[Scenes as source code]
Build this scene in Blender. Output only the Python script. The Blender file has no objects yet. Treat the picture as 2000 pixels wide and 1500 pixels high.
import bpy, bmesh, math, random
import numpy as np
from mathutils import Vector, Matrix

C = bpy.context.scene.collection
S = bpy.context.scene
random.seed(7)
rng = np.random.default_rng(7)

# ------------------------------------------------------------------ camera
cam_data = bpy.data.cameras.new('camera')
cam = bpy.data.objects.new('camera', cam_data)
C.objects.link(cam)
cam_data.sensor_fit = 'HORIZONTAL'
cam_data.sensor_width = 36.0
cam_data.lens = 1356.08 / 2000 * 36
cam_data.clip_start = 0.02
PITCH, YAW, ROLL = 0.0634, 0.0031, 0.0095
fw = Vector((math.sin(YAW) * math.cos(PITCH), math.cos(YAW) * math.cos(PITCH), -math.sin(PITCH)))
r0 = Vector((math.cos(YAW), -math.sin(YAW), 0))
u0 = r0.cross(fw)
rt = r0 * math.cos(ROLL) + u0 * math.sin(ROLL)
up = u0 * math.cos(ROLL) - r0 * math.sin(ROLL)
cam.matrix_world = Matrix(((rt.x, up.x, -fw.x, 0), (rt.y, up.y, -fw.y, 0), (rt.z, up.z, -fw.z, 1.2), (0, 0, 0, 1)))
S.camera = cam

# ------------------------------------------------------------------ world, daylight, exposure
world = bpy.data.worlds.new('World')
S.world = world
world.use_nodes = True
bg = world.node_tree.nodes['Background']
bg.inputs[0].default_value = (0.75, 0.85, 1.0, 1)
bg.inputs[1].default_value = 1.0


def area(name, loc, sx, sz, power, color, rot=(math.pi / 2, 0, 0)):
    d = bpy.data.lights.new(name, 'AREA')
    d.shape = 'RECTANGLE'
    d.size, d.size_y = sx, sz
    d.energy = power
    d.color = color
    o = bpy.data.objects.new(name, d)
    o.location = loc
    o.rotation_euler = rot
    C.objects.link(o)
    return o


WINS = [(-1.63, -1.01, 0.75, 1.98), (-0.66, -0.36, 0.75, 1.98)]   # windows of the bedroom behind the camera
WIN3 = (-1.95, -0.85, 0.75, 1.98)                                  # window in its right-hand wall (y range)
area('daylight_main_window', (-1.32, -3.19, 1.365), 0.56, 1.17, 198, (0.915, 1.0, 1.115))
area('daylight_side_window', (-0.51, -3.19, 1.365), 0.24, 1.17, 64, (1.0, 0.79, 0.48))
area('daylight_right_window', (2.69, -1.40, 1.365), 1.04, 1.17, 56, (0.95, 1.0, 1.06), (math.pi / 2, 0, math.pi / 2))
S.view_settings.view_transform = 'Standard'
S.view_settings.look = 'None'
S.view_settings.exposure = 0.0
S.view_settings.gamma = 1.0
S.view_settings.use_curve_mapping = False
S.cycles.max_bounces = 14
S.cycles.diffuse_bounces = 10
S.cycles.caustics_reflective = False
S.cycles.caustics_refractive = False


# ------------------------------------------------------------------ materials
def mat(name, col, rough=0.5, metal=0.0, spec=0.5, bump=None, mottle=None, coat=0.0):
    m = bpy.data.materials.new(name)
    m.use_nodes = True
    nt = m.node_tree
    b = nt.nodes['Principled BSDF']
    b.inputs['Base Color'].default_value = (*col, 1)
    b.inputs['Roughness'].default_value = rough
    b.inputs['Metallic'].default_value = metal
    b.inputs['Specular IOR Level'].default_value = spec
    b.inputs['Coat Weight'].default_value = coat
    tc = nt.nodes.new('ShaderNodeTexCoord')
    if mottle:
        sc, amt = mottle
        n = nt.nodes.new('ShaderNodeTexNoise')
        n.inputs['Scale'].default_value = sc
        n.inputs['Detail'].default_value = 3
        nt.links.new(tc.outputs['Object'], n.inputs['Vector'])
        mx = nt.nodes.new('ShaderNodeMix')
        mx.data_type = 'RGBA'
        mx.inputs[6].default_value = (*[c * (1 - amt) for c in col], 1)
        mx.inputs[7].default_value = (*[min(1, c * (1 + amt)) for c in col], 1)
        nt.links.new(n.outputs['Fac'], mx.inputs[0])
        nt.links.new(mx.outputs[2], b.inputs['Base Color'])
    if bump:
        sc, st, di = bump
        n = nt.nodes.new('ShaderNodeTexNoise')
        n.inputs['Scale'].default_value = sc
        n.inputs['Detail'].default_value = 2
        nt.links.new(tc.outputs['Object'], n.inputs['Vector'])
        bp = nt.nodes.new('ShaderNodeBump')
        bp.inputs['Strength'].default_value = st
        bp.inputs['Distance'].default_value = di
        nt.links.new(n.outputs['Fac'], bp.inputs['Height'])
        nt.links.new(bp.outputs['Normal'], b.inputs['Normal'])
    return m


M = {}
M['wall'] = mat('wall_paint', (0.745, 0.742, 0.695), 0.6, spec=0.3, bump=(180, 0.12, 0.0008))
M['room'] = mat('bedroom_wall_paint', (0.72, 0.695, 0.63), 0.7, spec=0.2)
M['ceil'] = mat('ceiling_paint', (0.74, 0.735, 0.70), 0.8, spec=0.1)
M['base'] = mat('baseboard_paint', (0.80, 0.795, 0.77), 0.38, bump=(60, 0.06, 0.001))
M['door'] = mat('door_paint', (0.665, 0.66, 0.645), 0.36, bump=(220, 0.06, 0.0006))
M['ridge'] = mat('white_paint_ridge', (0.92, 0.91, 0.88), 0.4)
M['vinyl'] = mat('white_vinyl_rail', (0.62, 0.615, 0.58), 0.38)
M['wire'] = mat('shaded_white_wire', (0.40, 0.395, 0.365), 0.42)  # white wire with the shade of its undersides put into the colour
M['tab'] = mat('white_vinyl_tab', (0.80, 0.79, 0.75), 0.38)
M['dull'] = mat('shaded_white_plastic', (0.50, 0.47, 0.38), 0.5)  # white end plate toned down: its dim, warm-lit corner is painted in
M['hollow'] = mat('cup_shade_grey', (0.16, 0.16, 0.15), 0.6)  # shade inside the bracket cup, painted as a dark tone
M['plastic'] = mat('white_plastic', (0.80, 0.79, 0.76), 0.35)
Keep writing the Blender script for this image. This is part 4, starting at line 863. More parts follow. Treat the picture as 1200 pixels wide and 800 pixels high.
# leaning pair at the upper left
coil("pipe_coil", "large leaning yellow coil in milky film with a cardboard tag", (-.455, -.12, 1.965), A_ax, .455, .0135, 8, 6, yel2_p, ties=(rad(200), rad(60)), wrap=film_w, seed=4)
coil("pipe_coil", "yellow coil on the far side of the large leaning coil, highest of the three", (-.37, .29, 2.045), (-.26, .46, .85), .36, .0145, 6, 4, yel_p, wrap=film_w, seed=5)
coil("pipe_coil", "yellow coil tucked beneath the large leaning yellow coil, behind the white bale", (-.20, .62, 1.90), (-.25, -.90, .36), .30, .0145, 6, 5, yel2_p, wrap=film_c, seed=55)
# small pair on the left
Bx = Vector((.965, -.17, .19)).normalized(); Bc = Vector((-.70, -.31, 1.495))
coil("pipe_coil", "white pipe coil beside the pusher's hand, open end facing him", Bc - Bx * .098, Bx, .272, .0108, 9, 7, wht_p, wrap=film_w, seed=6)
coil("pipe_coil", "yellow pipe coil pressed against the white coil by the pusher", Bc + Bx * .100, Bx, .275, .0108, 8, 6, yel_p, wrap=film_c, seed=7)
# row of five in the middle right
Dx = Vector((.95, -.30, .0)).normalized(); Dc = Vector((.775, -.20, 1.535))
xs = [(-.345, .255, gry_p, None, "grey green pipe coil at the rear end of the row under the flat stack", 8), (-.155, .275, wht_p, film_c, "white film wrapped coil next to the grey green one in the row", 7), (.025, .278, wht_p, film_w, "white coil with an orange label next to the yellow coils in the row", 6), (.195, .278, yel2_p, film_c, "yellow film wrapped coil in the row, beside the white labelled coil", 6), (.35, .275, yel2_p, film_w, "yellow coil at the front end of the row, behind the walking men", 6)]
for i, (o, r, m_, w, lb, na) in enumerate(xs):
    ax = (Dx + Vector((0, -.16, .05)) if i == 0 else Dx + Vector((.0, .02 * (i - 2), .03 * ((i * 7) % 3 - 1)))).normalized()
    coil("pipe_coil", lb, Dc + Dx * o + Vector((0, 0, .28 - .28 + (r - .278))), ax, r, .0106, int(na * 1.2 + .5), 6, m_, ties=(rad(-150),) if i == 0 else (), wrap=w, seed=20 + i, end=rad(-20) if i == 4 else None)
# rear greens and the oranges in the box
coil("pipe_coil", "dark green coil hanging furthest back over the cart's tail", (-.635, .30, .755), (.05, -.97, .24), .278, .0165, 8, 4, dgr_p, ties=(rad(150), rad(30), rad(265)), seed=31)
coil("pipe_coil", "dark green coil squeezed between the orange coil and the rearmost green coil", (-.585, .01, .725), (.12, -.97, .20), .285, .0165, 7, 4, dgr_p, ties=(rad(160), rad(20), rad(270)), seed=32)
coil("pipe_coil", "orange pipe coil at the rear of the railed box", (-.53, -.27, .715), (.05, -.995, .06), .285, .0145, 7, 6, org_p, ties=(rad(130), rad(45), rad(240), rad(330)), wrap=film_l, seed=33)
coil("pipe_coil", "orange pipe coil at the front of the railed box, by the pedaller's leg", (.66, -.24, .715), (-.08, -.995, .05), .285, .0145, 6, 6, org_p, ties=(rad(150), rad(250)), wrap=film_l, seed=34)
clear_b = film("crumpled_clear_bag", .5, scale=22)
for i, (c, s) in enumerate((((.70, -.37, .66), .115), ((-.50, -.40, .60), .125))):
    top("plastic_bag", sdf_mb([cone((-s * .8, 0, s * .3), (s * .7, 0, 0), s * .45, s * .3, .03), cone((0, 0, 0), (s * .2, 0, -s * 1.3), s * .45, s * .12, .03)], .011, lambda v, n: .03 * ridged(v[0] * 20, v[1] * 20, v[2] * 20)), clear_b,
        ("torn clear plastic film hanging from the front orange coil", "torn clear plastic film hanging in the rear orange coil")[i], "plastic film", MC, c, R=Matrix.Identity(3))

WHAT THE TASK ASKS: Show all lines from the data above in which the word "objects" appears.

ANSWER BELOW:
Build this scene in Blender. Output only the Python script. The Blender file has no objects yet. Treat the picture as 2000 pixels wide and 1500 pixels high.
cam = bpy.data.objects.new('camera', cam_data)
C.objects.link(cam)
    o = bpy.data.objects.new(name, d)
    C.objects.link(o)